**Problem details**: Your task is to filter the data below down to the lines holding "Blender".

Scripts that build scenes:
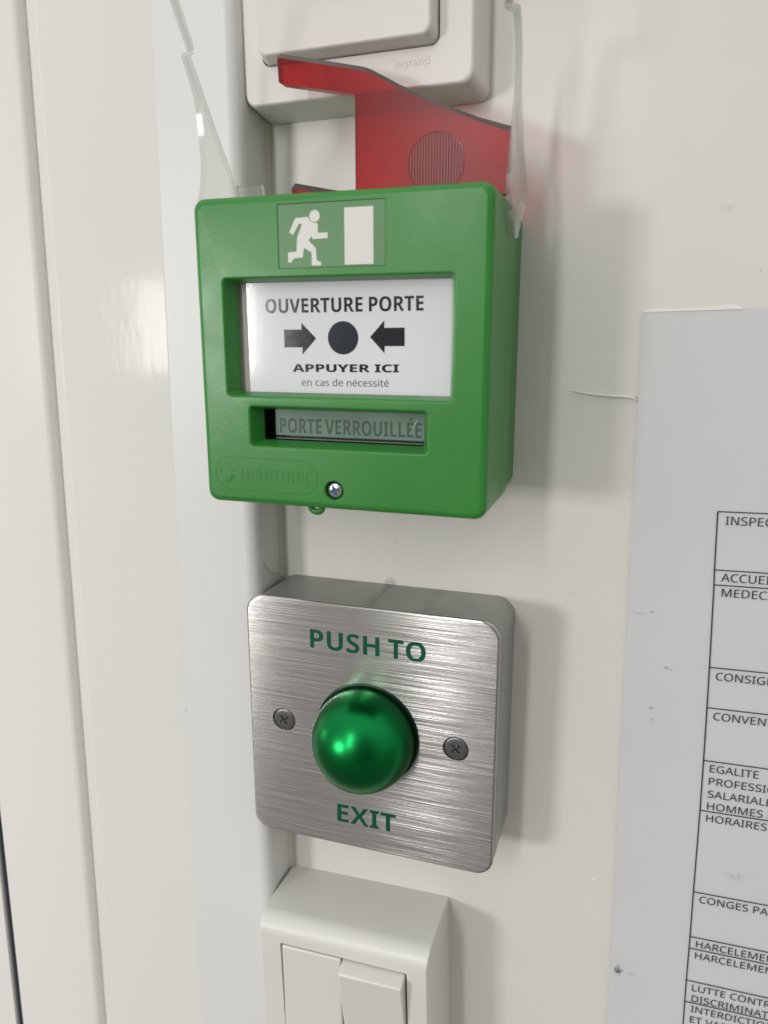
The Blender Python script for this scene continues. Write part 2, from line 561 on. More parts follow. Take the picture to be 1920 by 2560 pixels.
def text_mesh(name, txt, x0, x1, zb, cap, d, m, parent, bold=False, offset=0.0, extrude=0.0, ref='H', rot=0.0, pivot=None, space=1.0, kx=1.0):
    """lettering fitted to a box: baseline zb, height of the ref letter cap, from x0 to x1 (mm)"""
    hm, hc = glyphs(sans(ref, bold)[0], bold, offset, 1.0)
    bpy.data.meshes.remove(hm)
    hh, hb = max(v.y for v in hc) - min(v.y for v in hc), min(v.y for v in hc)
    t, acc = sans(txt, bold)
    me_, co = glyphs(t, bold, offset, space)
    bx0, bw = min(v.x for v in co), max(v.x for v in co) - min(v.x for v in co)
    bm = bmesh.new()
    bm.from_mesh(me_)
    bpy.data.meshes.remove(me_)
    for k_, cap_ in acc:                       # acute accents
        m2, c2 = glyphs(t[:k_ + 1], bold, offset, space)
        bpy.data.meshes.remove(m2)
        m3, c3 = glyphs(t[k_], bold, offset, space)
        bpy.data.meshes.remove(m3)
        wd_ = max(v.x for v in c3) - min(v.x for v in c3)
        cx_ = max(v.x for v in c2) - wd_ * 0.48
        top_ = max(v.y for v in c3)
        h_, b_ = 0.17, (0.075 if bold else 0.05)
        q = [(cx_ - b_, top_ + .05), (cx_ + b_ * .35, top_ + .05), (cx_ + .10 + b_, top_ + .05 + h_), (cx_ + .10 - b_ * .6, top_ + .05 + h_)]
        bm.faces.new([bm.verts.new((x, y, 0)) for x, y in q])
    kz = cap / hh
    kx_ = kz * kx if x1 is None else (x1 - x0) / bw
    if extrude > 0:
        bmesh.ops.remove_doubles(bm, verts=bm.verts, dist=1e-5)
        r_ = bmesh.ops.extrude_face_region(bm, geom=list(bm.faces))
        top = {g for g in r_['geom'] if isinstance(g, bmesh.types.BMVert)}
    else:
        top = set()
    c, s = math.cos(rot), math.sin(rot)
    px, pz = pivot or (x0, zb)
    for v in bm.verts:
        x = x0 + (v.co.x - bx0) * kx_
        z = zb + (v.co.y - hb) * kz
        dx, dz = x - px, z - pz
        v.co = V(px + c * dx - s * dz, d + (extrude if v in top else 0.0), pz + s * dx + c * dz)
    return finish(name, bm, m, parent, smooth=False, recalc=extrude > 0)


def poly_flat(bm, pts, d, mi=0):
    vs = [bm.verts.new(V(x, d, z)) for x, z in pts]
    es = [bm.edges.new((vs[i], vs[(i + 1) % len(vs)])) for i in range(len(vs))]
    r_ = bmesh.ops.triangle_fill(bm, use_beauty=True, edges=es)
    for g in r_['geom']:
        if isinstance(g, bmesh.types.BMFace):
            g.material_index = mi
            g.normal_update()
            if g.normal.y > 0:
                g.normal_flip()


def box(bm, x0, x1, d0, d1, z0, z1, mi=0):
    vs = [bm.verts.new(V(x, d, z)) for x in (x0, x1) for d in (d0, d1) for z in (z0, z1)]
    for q in ((0, 1, 3, 2), (4, 6, 7, 5), (0, 4, 5, 1), (2, 3, 7, 6), (0, 2, 6, 4), (1, 5, 7, 3)):
        bm.faces.new([vs[i] for i in q]).material_index = mi


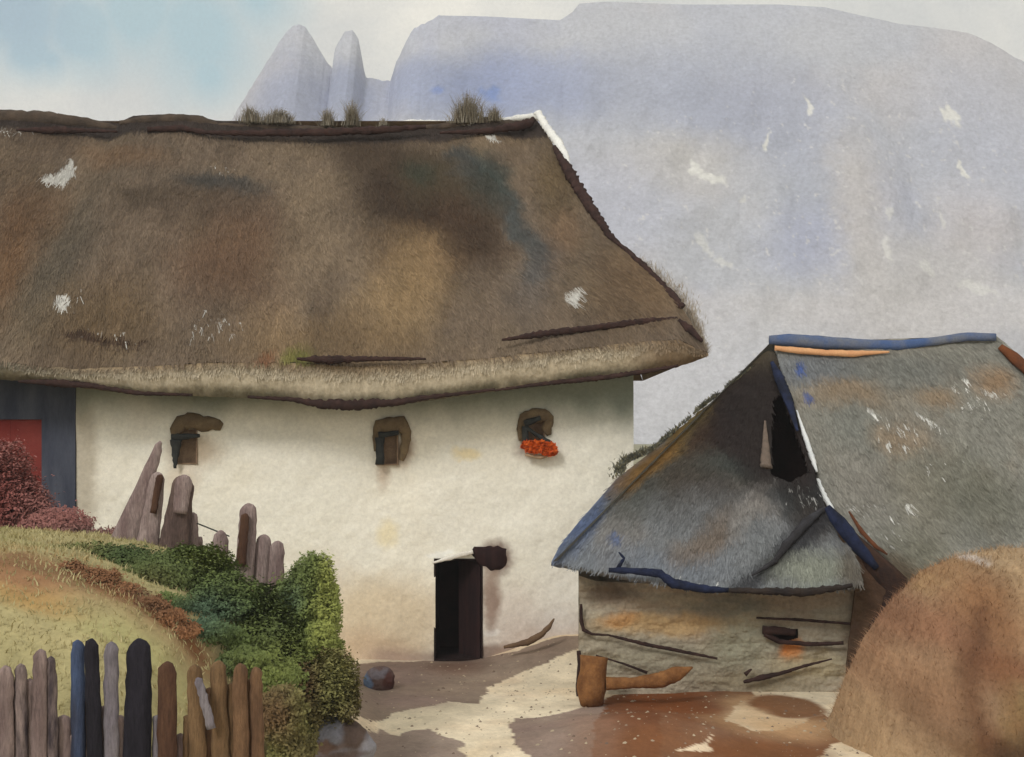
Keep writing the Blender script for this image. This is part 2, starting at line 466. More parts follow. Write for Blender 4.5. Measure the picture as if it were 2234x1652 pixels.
# front face climbs back over 70 m, rear slope falls away behind
depth = MD - 75 * (1 - tilt) + 90 * np.maximum(MV - 1, 0)
relief = 9 * fbm(MX / 150, MV * 5, seed=12) * np.sin(np.clip(MV, 0, 1) * math.pi) + 1.0 * fbm(MX / 60, MV * 22, seed=15) * np.sin(np.clip(MV, 0, 1) * math.pi)
Yd = depth + relief
Zd = np.where(MV <= 1, -4 + (topz + 4) * tilt, -4 + (topz + 4) * (1 - (MV - 1) ** 1.2))
Xd = (MX - CX) / F * MD
K = .98
m = Pigment(Xd, Zd, (188, 190, 198), K, warp=5, wscale=22, seed=21, jit=1.1, js=1.6)
def mp_(px, py):        # point of the mountain's face in its own metres
    return (px - CX) / F * MD, EYE + (HY - py) / F * (MD - 40)
def mb(px, py, rx, ry, col, alpha=1.0, soft=.6, ang=0):
    x, z = mp_(px, py); m.blob(x, z, rx * MD / F, ry * MD / F, col, alpha, soft, ang)
m.hue(30, [(176, 180, 202), (198, 192, 192), (182, 186, 200)], .55)
mb(1050, 130, 190, 90, (124, 138, 178), .85, .8)
mb(900, 110, 60, 60, (158, 168, 198), .7, .8)
mb(1180, 110, 120, 60, (142, 156, 198), .7, .8)
mb(650, 160, 110, 110, (150, 158, 184), .85, .6); mb(765, 140, 50, 90, (150, 158, 184), .85, .6)
mb(1450, 120, 260, 90, (164, 170, 190), .8, .8)
mb(1600, 230, 160, 100, (162, 168, 190), .7, .8)
mb(1690, 350, 60, 170, (166, 172, 190), .6, .8)
mb(1700, 530, 90, 60, (172, 178, 204), .7, .8)
mb(1420, 330, 130, 60, (198, 194, 190), .8, .7)
mb(1790, 480, 40, 170, (196, 190, 186), .7, .8)
mb(1900, 600, 150, 70, (202, 198, 196), .7, .8)
mb(2030, 480, 80, 70, (200, 192, 192), .6, .7)
mb(2100, 250, 160, 160, (184, 188, 204), .7, .8)
mb(1300, 420, 120, 110, (188, 190, 206), .6, .8)
mb(1850, 700, 420, 60, (208, 204, 204), .8, .7)
mb(1450, 860, 200, 140, (206, 206, 212), .9, .6)
mb(960, 148, 12, 10, (100, 130, 196), .7, .6); mb(1070, 146, 22, 16, (100, 132, 196), .7, .6)
for a in ((1708, 190, 9, 34, 15), (1612, 290, 6, 26, -12), (1495, 365, 40, 13, -12), (1465, 340, 12, 22, 20), (2005, 215, 14, 30, 38), (1475, 515, 10, 26, 30),
          (1515, 548, 28, 10, -35), (1990, 640, 36, 14, -20), (1915, 600, 14, 18, 30), (1830, 560, 10, 30, 0), (2030, 345, 5, 24, 20), (1960, 480, 6, 20, 0), (1560, 420, 6, 8, 0), (1850, 470, 8, 16, 0)):
    mb(a[0], a[1], a[2] * .82, a[3] * .82, (228, 227, 222), .95 if a[1] < 420 else .55, .3, a[4])
x0, z0 = mp_(1850, 500); m.flecks(x0, z0, 60, 40, 1.2, .05, (216, 214, 214), .7)
x0, z0 = mp_(1570, 770); m.mottle(12, .05)
m.mottle(3.5, .06, 9); m.mottle(1.2, .05, 10)
mtn = grid('mountain', np.stack([Xd, Yd, Zd], -1), material('mountain_rock', attr=True, grain=1.0, gamt=.16, bump=.45, bdist=.8, bscale=.9), None, m.out(), flip=True)
tag(mtn, kind='structure')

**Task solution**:
The Blender Python script for this scene continues. Write part 2, from line 561 on. More parts follow. Take the picture to be 1920 by 2560 pixels.
Keep writing the Blender script for this image. This is part 2, starting at line 466. More parts follow. Write for Blender 4.5. Measure the picture as if it were 2234x1652 pixels.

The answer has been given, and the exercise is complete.